Harting soll und will in den vergangenen Monaten und nach Gesprächen an der Seite von Athletensprecherin Nadine Hildebrand neue Erkenntnisse gewonnen haben. «Ich kann nicht mehr sagen: „Der böse DLV – der Verband ist doof.‘ Im Gegenteil: Mittlerweile habe ich festgestellt, dass man es einfach mit verschiedenen Personen in verschiedenen Funktionen zu tun hat, die in ihrer Kommunikation Stärken und Schwächen aufweisen», sagte er. «Das führt in Summe gelegentlich zu fehlender Transparenz und Misskommunikation. Früher hat mich das aufgeregt und es ließ sich wunderbar pauschalisieren – das geht heute nicht mehr.»
Körperliche Grenzen «noch nicht erreicht»
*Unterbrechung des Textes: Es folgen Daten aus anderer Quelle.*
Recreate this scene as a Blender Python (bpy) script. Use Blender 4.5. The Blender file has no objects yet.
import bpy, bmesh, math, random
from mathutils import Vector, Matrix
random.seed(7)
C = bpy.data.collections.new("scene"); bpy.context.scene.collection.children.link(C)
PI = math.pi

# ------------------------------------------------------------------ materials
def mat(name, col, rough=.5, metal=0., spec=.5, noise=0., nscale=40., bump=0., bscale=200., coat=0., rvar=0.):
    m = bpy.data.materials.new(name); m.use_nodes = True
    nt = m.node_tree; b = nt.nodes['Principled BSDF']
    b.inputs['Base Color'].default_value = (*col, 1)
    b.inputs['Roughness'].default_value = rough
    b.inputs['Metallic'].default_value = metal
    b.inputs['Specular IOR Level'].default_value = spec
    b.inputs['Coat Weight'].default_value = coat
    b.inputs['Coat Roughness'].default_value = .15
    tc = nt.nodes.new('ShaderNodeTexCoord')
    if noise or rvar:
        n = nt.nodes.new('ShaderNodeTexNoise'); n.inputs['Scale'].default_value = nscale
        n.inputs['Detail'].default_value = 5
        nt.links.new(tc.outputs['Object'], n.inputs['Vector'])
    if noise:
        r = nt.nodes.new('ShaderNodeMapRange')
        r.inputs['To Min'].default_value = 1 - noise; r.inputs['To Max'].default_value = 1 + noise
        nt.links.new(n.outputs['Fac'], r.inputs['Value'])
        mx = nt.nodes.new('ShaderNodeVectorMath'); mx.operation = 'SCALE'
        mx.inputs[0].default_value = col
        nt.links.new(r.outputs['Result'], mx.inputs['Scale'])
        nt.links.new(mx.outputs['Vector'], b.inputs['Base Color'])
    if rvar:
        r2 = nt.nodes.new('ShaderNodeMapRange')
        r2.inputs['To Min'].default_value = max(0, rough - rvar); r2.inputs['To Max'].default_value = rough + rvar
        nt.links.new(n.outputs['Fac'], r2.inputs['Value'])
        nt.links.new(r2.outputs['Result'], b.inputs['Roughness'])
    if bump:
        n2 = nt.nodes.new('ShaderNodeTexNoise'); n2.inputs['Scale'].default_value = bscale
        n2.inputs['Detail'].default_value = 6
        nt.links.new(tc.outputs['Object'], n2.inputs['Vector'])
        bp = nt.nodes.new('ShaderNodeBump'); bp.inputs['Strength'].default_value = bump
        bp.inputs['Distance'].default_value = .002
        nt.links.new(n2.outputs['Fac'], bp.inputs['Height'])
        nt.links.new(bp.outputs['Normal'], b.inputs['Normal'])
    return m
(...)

Sportlich blickt Harting, der in der Vergangenheit mit unkonventionellem Verhalten und provokanten Statements aneckte, sowieso nach vorne. Schon vor der Tokio-Enttäuschung musste er Frusterlebnisse verarbeiten. Zuvor hatte er bereits die WM 2017 in London verpasst. Bei der EM 2018 in Berlin und der WM 2019 in Doha scheiterte er jeweils in der Qualifikation. Das soll ihm im kommenden Jahr nach eigener Vorstellung nicht wieder passieren. Dann sind die Weltmeisterschaften vom 15. bis zum 24. Juli in Eugene in den USA und die Europameisterschaften vom 11. bis zum 21. August in München die Saisonhöhepunkte für die Leichtathleten.
Für Harting könnten das wegweisende Zwischenstationen auf dem Weg zu Olympia in Paris (2024) und Los Angeles (2028) werden. «Jede Disziplin hat ihre Zeit. Wir Diskuswerfer zählen zu den ältesten Athleten, man kann auch mit Mitte 30 noch richtig weit werfen. Und vor allem: Ich habe meine körperlichen Grenzen noch nicht erreicht», sagte der Athlet vom SSC Berlin.